In terms of like-for-like revenue across the 15 weeks to Jan. 11, 2013, comprising the third quarter, the group reported a 1% increase, with Autocentres contributing a 5.6% jump. Again, the retail division's performance was marginal, with a 0.4% rise -- although car maintenance was up 6.1%, cycling (-1.6%), car enhancement (-1%), and travel solutions (-8.2%) all fell.

Management explained the dips as follows: 

  • Cycling: an initially weak market for Older-Kids' and Adult-Mainstream Cycles that improved in the final weeks of the period, partially offset by a strong increase in Premium Cycle and Cycle Repairs sales;
  • Car Maintenance: a strong performance with parts sales up 13.2% and 3Bs fitting penetration, via "wefit," up 11% pts to a record 39.5%. Mild and wet-weather conditions affected the demand for winter products;
  • Car Enhancement: improved marketing and stronger range execution supported growth in both Audio and Sat-Nav;
  • Travel Solutions: reduced sales of Child Car Seats, given our focus on cash returns.

In the 41 weeks that comprise the year to date, Halfords reported a rise in group total revenue of 0.8%, again with Autocentres performing strongly with a 15.4% leap.
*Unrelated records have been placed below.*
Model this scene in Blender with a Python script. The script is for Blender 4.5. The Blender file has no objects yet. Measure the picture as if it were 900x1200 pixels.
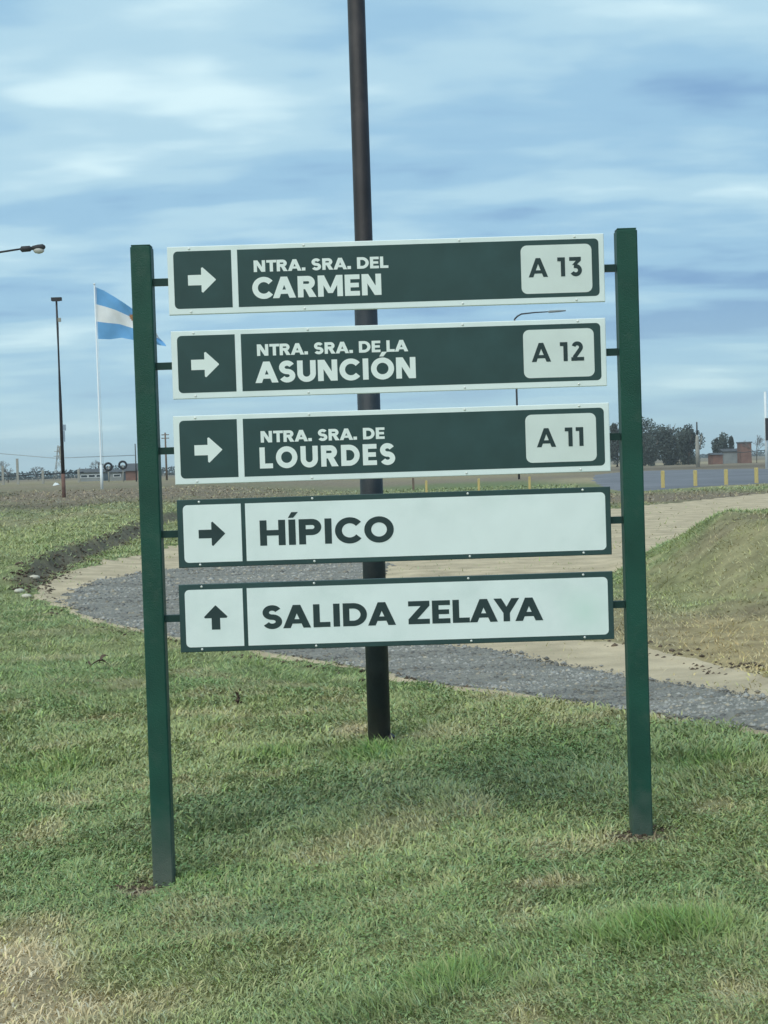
import bpy, math, random
import numpy as np
from mathutils import Vector, Matrix

random.seed(7)
rng = np.random.default_rng(11)
sc = bpy.context.scene
C = sc.collection
R = math.radians

# ---------------------------------------------------------------- camera, sky, sun, exposure
F, W0, H0 = 1800.0, 900.0, 1200.0
CAMZ = 1.8
PITCH, ROLL = math.atan(55 / F), R(-1.8)
cam = bpy.data.cameras.new('camera')
cam.sensor_fit = 'VERTICAL'; cam.sensor_height = 24.0; cam.lens = F / H0 * 24.0
cam.clip_start = 0.1; cam.clip_end = 9000
co = bpy.data.objects.new('camera', cam); C.objects.link(co)
MC = Matrix.Rotation(R(90) - PITCH, 4, 'X') @ Matrix.Rotation(ROLL, 4, 'Z')
co.matrix_world = Matrix.Translation((0, 0, CAMZ)) @ MC
sc.camera = co
MR = np.array(MC.to_3x3())

sc.view_settings.view_transform = 'Standard'; sc.view_settings.look = 'None'
sc.view_settings.gamma = 1.0; sc.view_settings.exposure = 0.78; sc.view_settings.use_curve_mapping = False

HAZE = 0.00035
SUN_EL, SUN_AZ = R(48), R(205)          # azimuth measured clockwise from +Y (north)
sun = bpy.data.lights.new('sun', 'SUN'); sun.energy = 1.2; sun.angle = R(60); sun.color = (1.0, 0.955, 0.87)
so = bpy.data.objects.new('sun', sun); C.objects.link(so)
sd = Vector((math.sin(SUN_AZ) * math.cos(SUN_EL), math.cos(SUN_AZ) * math.cos(SUN_EL), math.sin(SUN_EL)))
so.rotation_euler = sd.to_track_quat('Z', 'Y').to_euler(); so.location = (0, 0, 30)

world = bpy.data.worlds.new('World'); sc.world = world; world.use_nodes = True
nt = world.node_tree; nt.nodes.clear()
def WN(t, **k):
    n = nt.nodes.new(t)
    for a, b in k.items(): setattr(n, a, b)
    return n
def wmath(op, a, b=None, clamp=False):
    n = WN('ShaderNodeMath', operation=op, use_clamp=clamp)
    for i, v in enumerate((a, b)):
        if v is None: continue
        if isinstance(v, (int, float)): n.inputs[i].default_value = v
        else: nt.links.new(v, n.inputs[i])
    return n.outputs[0]
sky = WN('ShaderNodeTexSky', sky_type='NISHITA', sun_disc=False, sun_elevation=SUN_EL, sun_rotation=SUN_AZ,
         altitude=20, air_density=1.0, dust_density=1.5, ozone_density=1.0)
tc = WN('ShaderNodeTexCoord')
sep = WN('ShaderNodeSeparateXYZ'); nt.links.new(tc.outputs['Generated'], sep.inputs[0])
X_, Y_, Z_ = sep.outputs
zc = wmath('ADD', wmath('MAXIMUM', Z_, 0.0), 0.13)
px_ = wmath('DIVIDE', X_, zc); py_ = wmath('DIVIDE', Y_, zc)
def cloud(sx, sy, off, scale, detail, rough, dist):
    cmb = WN('ShaderNodeCombineXYZ')
    nt.links.new(wmath('MULTIPLY', px_, sx), cmb.inputs[0]); nt.links.new(wmath('MULTIPLY', py_, sy), cmb.inputs[1])
    cmb.inputs[2].default_value = off
    n = WN('ShaderNodeTexNoise'); n.inputs['Scale'].default_value = scale; n.inputs['Detail'].default_value = detail
    n.inputs['Roughness'].default_value = rough; n.inputs['Distortion'].default_value = dist
    nt.links.new(cmb.outputs[0], n.inputs['Vector']); return n.outputs['Fac']
big = cloud(1.0, 1.0, 25.1, 1.0, 2, 0.5, 0.2)
med = cloud(1.0, 2.1, 3.9, 1.5, 4, 0.42, 0.15)
fin = cloud(2.6, 3.8, 8.8, 2.0, 4, 0.42, 0.1)
s = wmath('ADD', wmath('MULTIPLY', X_, -0.17), wmath('ADD', wmath('MULTIPLY', big, 0.40), wmath('ADD', wmath('MULTIPLY', med, 0.42), wmath('MULTIPLY', fin, 0.18))))
ramp = WN('ShaderNodeValToRGB'); nt.links.new(s, ramp.inputs[0])
cr = ramp.color_ramp; cr.interpolation = 'EASE'
cr.elements[0].position = 0.36; cr.elements[0].color = (0.125, 0.232, 0.375, 1)
cr.elements[1].position = 0.66; cr.elements[1].color = (0.425, 0.555, 0.590, 1)
e = cr.elements.new(0.47); e.color = (0.200, 0.340, 0.455, 1)
e = cr.elements.new(0.55); e.color = (0.275, 0.415, 0.495, 1)
# near the horizon the bands melt into pale teal air
hor = WN('ShaderNodeMapRange'); nt.links.new(Z_, hor.inputs[0])
hor.inputs[1].default_value = 0.0; hor.inputs[2].default_value = 0.11; hor.inputs[3].default_value = 0.8; hor.inputs[4].default_value = 0.0
hm = WN('ShaderNodeMixRGB'); nt.links.new(hor.outputs[0], hm.inputs[0]); nt.links.new(ramp.outputs[0], hm.inputs[1])
hm.inputs[2].default_value = (0.285, 0.435, 0.490, 1)
sc10 = WN('ShaderNodeVectorMath', operation='SCALE'); nt.links.new(hm.outputs[0], sc10.inputs[0]); sc10.inputs[3].default_value = 10.0
mixs = WN('ShaderNodeMixRGB'); mixs.inputs[0].default_value = 0.96
nt.links.new(sky.outputs[0], mixs.inputs[1]); nt.links.new(sc10.outputs[0], mixs.inputs[2])
bg = WN('ShaderNodeBackground'); bg.inputs[1].default_value = 0.1
nt.links.new(mixs.outputs[0], bg.inputs[0])
wo = WN('ShaderNodeOutputWorld'); nt.links.new(bg.outputs[0], wo.inputs[0])

# ---------------------------------------------------------------- numeric helpers
def ray(px, py):
    d = MR @ np.array([(px - W0 / 2) / F, -(py - H0 / 2) / F, -1.0])
    return d
def at(px, py, Y):
    """world point seen at a pixel of the photograph on the upright plane y = Y"""
    d = ray(px, py); t = Y / d[1]
    return Vector((d[0] * t, Y, CAMZ + d[2] * t))

def sstep(a, b, x):
    t = np.clip((x - a) / (b - a), 0, 1); return t * t * (3 - 2 * t)
def _hash(i, j, s):
    h = np.sin(i * 127.1 + j * 311.7 + s * 74.7) * 43758.5453
    return h - np.floor(h)
def vnoise(x, y, s=0):
    xi, yi = np.floor(x), np.floor(y); fx, fy = x - xi, y - yi
    fx = fx * fx * (3 - 2 * fx); fy = fy * fy * (3 - 2 * fy)
    a = _hash(xi, yi, s); b = _hash(xi + 1, yi, s); c = _hash(xi, yi + 1, s); d = _hash(xi + 1, yi + 1, s)
    return (a * (1 - fx) + b * fx) * (1 - fy) + (c * (1 - fx) + d * fx) * fy
def fbm(x, y, s=0, o=3):
    v, a, t = 0, 0.5, 0
    for k in range(o):
        v = v + a * vnoise(x * 2 ** k, y * 2 ** k, s + k * 3.3); t += a; a *= 0.5
    return v / t

def g0(x, y):
    x = np.asarray(x, float); y = np.asarray(y, float)
    tilt = 0.075 * (np.clip(x, -3, 2.6) + 1.0) * (1 - sstep(8.5, 14, y)) * sstep(0, 3, y)
    left = 1 - sstep(-16, -3, x - 0.02 * y)
    rise = left * (0.62 * sstep(38, 85, y) + 0.2 * sstep(85, 140, y))
    return tilt + rise
def hit(px, py, f=None):
    f = f or g0
    d = ray(px, py); z = 0.0
    for _ in range(60):
        t = (z - CAMZ) / d[2]
        if t < 0: t = 3000
        z = 0.6 * z + 0.4 * float(f(d[0] * t, d[1] * t))
    return np.array([d[0] * t, d[1] * t])

def smooth_poly(pts, n=5):
    P = [np.array(p, float) for p in pts]; out = []
    m = len(P)
    for i in range(m):
        a, b, c, d = P[i - 1], P[i], P[(i + 1) % m], P[(i + 2) % m]
        for k in range(n):
            t = k / n
            # centripetal-ish: plain Catmull-Rom with damped tangents
            m1, m2 = (c - a) * 0.35, (d - b) * 0.35
            h00 = 2*t**3 - 3*t**2 + 1; h10 = t**3 - 2*t**2 + t; h01 = -2*t**3 + 3*t**2; h11 = t**3 - t**2
            lim = np.linalg.norm(c - b) + 1e-6
            for mm in (m1, m2):
                l = np.linalg.norm(mm)
                if l > lim: mm *= lim / l
            out.append(h00*b + h10*m1 + h01*c + h11*m2)
    return np.array(out)
def sdist(poly, x, y):
    """signed distance, positive inside"""
    x = np.asarray(x, float).ravel(); y = np.asarray(y, float).ravel()
    best = np.full(x.shape, 1e18); ins = np.zeros(x.shape, bool)
    for i in range(len(poly)):
        ax, ay = poly[i]; bx, by = poly[(i + 1) % len(poly)]
        dx, dy = bx - ax, by - ay; L = dx*dx + dy*dy + 1e-12
        t = np.clip(((x - ax) * dx + (y - ay) * dy) / L, 0, 1)
        dd = (x - ax - t*dx)**2 + (y - ay - t*dy)**2
        best = np.minimum(best, dd)
        if ay != by:
            c = ((ay > y) != (by > y)) & (x < (bx - ax) * (y - ay) / (by - ay) + ax)
            ins ^= c
    s = np.sqrt(best); return np.where(ins, s, -s)

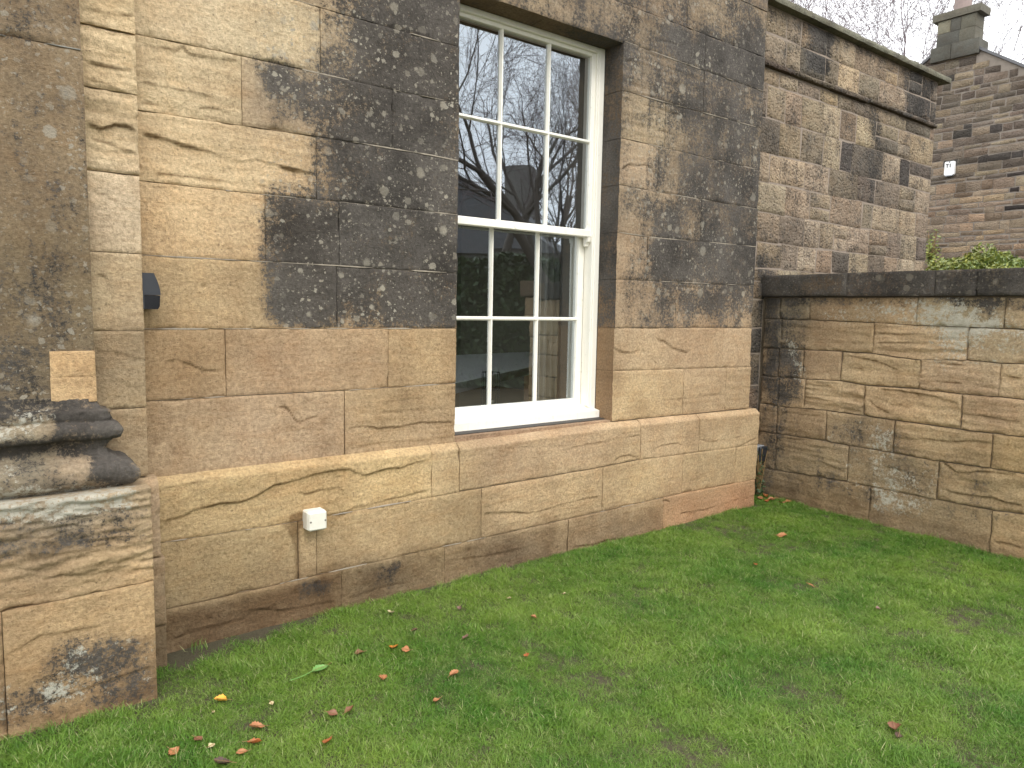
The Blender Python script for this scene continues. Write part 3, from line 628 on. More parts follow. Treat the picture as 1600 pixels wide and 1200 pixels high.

However, it was announced that retail was down 1.2% -- and similar patterns were seen in the year-to-date like-for-like revenues. Group was up 0.3%, helped by a 8.9% boost from the Autocentres division, but retail dropped 0.9% (cycling +0.7%, car maintenance +3.6%, car enhancement -4.3%, travel solutions -7.1%).

Elsewhere in the company, it's business as normal -- Halfords' financial position remains sound with "no material change," expectations are for the short-term trading conditions to continue, while the group pre-tax profit forecast has been modestly upgraded to prior assumptions, lifting marginally to somewhere in the range of 68 million pounds to 72 million pounds.

Halfords remains in a good position financially, then, and well regarded by investors interested in high-yielding companies: with a dividend of 22 pence expected, it offers a yield of over 6%.